Desde Getulio Vargas, Jorge Eliécer Gaitán, Lázaro Cárdenas, Carlos Ménem, José María Velasco Ibarra y Juan Domingo Perón en el siglo XX, llegamos a Hugo Chávez, Rafael Correa, Lula da Silva y Alberto Fujimori en el actual siglo. Pero hace tiempo que el populismo traspasó las fronteras latinoamericanas, como demuestran los liderazgos de Marine Le Pen en Francia, Pablo Iglesias en España o Matteo Salvini en Italia. Esto, ¿significaría que existe una “latinoamericanización” en algunos países de Europa? De ninguna manera.
El populismo ha sido una característica de la política en América Latina, sí, pero esto no quiere decir que exista una categoría analítica denominada “latinoamericanización”. Simple y llanamente, es populismo. Un populismo que ha logrado penetrar en sociedades con democracias aparentemente más consolidadas que las latinoamericanas, poniendo en jaque por primera vez a las instituciones y generando fracturas sociales nunca antes vistas.
El Estados Unidos actual es un ejemplo. El discurso de Trump ejemplifica encarnación de la voluntad popular en el líder, (“la gente grita PARAR EL CONTEO Y DEMANDAMOS TRANSPARENCIA”), la utilización de las instituciones democráticas para llegar al poder y su posterior rechazo (“Las maquinarias de las grandes ciudades son corruptas, esta es una elección robada”), la distinción de un “nosotros” frente a un “ellos” en la dicotomía del “bueno” vs “malo” (“nosotros hemos ganado las elecciones si se cuentan los votos legales”, “los demócratas son comunistas, aliados de Fidel Castro”), un discurso polarizador (“esto es un fraude para el público estadounidense y una vergüenza para nuestro país”) y, lucha moral y ética del pueblo liderada por un líder liberador.
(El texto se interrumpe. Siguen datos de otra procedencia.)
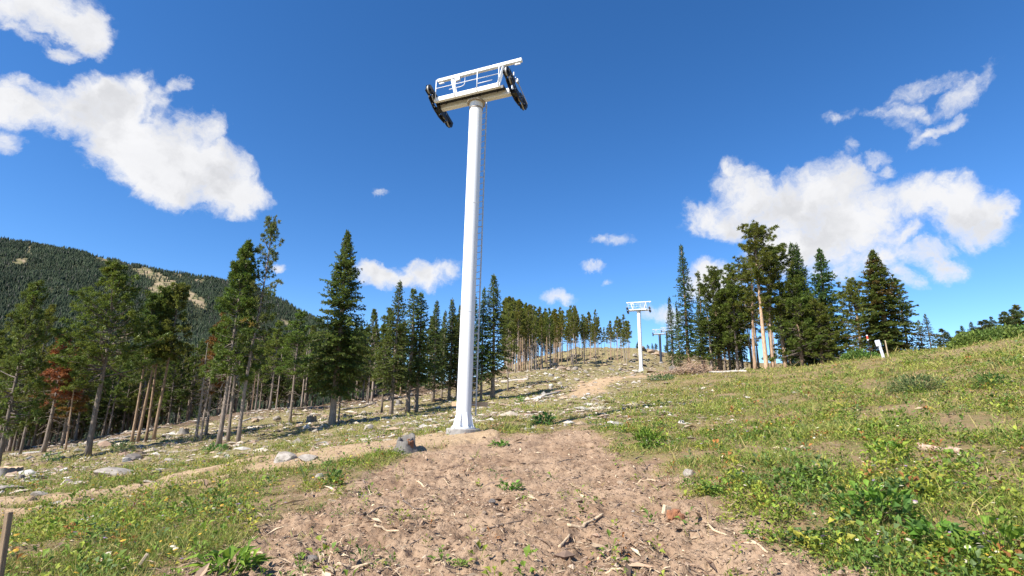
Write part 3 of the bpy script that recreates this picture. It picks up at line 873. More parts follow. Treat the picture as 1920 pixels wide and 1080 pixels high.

Las actitudes del presidente Trump, han sentado un precedente nefasto en la historia de los Estados Unidos. Lo sucedido puede socavar la confianza en las instituciones, debilitándolas, y generando un espacio para que, en el futuro, existan actores políticos con la misma práctica populista, desconozcan la institucionalidad democrática, afectando al Estado de Derecho y atentando contra la calidad de la democracia en un país que, históricamente, ha sido referente para las poliarquías occidentales.
El reto, para el próximo gobierno, aparte de reconciliar a un país dividido, es fortalecer la confianza de sus ciudadanos en la democracia y en el propio sistema político estadounidense, a través de una respuesta eficaz y eficiente a las principales demandas de sus ciudadanos. Esto permitirá fortalecer la confianza en la institucionalidad, antes que en los liderazgos “mesiánicos”. El desafío para el gobierno demócrata está lejos de finalizar, recién empieza.